Edited, preparation of the text and notes by M. V. Akimova




This work is a publication with commentary of two documents: i) an outline of Boris Iarxo’s paper on the subject: “Verse and Prose”, and ii) the minutes of the discussion of the above subject at the State Academy of Artistic Sciences (GAXN, 15 October 1926). Iarxo presented his approach to verse in the form of five questions: what is the difference between verse and prose? where does the demarcation line between the two forms lie? how can one measure the degree of rhythmicality of speech? what are transitional types between verse and prose? are there any differences between verse and prose, other than acoustic ones?

To Iarxo, verse was “speech, in which a particular acoustic element (a pause, a rhyme, an alliteration, a word accent, a tonic group)” is reiterated in a regular way.

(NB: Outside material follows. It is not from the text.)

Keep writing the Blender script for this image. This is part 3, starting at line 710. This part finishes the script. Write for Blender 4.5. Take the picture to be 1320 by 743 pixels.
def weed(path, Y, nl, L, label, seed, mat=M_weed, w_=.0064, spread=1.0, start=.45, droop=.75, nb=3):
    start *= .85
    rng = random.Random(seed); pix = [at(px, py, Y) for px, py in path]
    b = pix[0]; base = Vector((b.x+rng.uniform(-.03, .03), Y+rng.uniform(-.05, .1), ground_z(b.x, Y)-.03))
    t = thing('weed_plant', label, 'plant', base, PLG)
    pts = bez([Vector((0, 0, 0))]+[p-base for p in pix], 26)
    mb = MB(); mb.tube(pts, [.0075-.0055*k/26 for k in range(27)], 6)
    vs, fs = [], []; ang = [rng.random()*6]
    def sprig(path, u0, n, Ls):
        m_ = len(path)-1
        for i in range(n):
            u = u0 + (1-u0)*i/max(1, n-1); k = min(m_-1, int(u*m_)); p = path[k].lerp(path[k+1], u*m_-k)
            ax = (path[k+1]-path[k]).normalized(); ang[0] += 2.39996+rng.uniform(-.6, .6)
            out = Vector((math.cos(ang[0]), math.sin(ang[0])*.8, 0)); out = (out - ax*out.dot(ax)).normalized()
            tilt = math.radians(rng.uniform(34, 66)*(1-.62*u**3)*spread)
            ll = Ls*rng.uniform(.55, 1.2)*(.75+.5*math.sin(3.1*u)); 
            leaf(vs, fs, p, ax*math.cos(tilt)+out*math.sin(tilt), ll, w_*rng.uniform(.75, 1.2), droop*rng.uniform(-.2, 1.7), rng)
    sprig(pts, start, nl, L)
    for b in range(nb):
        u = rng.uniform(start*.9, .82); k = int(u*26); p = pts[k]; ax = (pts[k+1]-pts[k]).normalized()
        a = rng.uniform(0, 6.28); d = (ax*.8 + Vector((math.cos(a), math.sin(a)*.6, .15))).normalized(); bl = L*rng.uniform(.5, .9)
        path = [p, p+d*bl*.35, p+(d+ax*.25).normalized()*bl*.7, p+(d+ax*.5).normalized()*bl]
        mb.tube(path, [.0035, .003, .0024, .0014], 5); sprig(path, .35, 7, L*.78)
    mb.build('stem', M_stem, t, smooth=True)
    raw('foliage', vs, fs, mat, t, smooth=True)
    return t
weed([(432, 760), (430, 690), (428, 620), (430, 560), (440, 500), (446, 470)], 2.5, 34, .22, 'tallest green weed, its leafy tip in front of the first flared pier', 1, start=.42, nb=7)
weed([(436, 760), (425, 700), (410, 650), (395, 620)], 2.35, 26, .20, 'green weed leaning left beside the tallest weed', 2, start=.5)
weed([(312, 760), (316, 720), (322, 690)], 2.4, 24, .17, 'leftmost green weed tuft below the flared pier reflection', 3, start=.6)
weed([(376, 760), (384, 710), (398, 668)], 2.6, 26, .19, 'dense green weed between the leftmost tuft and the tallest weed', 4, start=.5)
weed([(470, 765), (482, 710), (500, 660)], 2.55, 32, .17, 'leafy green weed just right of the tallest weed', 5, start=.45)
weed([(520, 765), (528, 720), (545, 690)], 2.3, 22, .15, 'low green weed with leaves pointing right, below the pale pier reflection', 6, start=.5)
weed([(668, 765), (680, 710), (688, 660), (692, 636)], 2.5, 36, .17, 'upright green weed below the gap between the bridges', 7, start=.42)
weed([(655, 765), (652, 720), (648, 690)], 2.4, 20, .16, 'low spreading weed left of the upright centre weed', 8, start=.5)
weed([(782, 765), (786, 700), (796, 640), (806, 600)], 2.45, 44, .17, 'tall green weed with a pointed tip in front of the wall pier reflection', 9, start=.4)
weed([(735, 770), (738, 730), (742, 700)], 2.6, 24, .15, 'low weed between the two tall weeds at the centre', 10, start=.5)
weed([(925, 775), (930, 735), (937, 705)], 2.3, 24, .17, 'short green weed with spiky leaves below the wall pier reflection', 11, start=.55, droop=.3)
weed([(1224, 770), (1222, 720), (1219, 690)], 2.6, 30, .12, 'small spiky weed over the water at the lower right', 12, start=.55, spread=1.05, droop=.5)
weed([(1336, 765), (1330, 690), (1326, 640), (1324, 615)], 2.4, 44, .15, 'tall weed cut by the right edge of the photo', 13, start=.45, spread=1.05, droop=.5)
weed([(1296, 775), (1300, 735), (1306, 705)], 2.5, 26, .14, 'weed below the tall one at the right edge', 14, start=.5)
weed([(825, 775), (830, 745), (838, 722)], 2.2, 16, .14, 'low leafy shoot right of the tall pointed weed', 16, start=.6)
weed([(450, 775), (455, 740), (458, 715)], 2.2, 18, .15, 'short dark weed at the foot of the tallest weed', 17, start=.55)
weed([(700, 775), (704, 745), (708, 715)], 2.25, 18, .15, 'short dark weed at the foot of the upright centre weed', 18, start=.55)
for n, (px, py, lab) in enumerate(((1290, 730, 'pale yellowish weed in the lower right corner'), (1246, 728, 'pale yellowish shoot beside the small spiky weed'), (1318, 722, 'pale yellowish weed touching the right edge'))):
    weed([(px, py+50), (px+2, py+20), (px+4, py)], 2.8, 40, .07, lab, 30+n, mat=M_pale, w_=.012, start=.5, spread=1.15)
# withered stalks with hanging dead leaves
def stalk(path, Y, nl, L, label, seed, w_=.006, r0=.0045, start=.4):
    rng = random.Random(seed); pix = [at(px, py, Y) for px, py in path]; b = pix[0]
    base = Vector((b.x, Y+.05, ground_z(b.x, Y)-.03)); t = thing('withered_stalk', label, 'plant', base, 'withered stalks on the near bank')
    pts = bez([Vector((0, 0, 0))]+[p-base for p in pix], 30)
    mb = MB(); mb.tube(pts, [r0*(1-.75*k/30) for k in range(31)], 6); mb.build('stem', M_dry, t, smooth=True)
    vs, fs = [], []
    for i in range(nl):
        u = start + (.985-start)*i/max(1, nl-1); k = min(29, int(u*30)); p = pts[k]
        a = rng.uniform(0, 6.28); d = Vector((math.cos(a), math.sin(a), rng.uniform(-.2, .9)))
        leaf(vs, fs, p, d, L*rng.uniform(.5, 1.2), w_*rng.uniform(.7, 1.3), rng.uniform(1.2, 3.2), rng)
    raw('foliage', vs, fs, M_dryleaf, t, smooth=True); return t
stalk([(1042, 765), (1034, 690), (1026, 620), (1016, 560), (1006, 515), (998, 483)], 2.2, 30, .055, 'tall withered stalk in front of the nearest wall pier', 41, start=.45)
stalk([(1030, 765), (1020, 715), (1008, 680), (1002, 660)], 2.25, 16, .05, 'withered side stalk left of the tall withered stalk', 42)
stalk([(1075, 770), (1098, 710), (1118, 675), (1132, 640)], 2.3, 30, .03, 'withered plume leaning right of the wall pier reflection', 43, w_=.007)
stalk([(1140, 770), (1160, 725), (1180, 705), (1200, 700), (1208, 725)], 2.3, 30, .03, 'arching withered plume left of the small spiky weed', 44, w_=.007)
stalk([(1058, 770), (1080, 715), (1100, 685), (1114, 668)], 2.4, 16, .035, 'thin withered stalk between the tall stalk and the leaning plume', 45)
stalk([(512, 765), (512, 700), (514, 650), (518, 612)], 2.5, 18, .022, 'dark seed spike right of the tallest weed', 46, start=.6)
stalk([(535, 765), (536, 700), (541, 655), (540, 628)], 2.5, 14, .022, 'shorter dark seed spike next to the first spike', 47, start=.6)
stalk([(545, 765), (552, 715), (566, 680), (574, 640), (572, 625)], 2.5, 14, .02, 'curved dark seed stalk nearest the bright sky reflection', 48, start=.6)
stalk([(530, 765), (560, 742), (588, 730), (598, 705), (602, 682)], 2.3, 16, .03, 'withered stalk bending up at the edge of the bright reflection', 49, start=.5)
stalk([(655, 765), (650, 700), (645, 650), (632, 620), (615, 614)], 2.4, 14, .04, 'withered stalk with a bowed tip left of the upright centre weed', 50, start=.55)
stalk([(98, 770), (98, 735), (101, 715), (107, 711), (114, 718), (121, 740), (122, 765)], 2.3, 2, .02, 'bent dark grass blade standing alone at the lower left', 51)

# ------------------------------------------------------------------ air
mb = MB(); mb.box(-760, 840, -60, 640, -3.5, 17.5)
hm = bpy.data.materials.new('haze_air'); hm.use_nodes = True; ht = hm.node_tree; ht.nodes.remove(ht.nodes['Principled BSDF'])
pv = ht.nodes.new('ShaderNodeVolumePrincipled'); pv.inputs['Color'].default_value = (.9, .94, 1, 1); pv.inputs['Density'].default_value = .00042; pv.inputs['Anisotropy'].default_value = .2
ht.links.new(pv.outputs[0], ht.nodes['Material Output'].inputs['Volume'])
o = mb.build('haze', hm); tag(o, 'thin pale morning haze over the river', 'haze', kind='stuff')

Regular repetitions should embrace more than 50% of all prosodic segments, otherwise the given text should be qualified as prose. According to Iarxo, free verse and rhythmical prose should be conceived of as transitional types; there are no differences between verse and prose, other than acoustic ones. The question of measuring the degree of rhythmicality remained unanswered: Iarxo was not satisfied with the available devices of detection of rhythmical units in prose, and, at the same time, it was not easy for him to develop his own method, for he denied the existence of prosaic rhythm in principle.

The most serious objections were raised by M. P. Stoliarov (who reproached Iarxo for “not discriminating” between the notions of metre and rhythm), M. A. Petrovskij (who did not agree that prose has no rhythm) and E. G. Shpet (who asked “if it is possible to consider the difficulty of dividing prose into segments a specific feature of prose”). In one of his articles, Tomashevskij advanced a similar idea: he believed the specificum of verse was its state of being split up into “lines of verse” (stixi). Iarxo shared many of Tomashevskij’s theoretical principles, but he considered this particular feature insignificant: otherwise he should have recognized rhymed prose and exemplars of Gorgian rhetoric as poetry.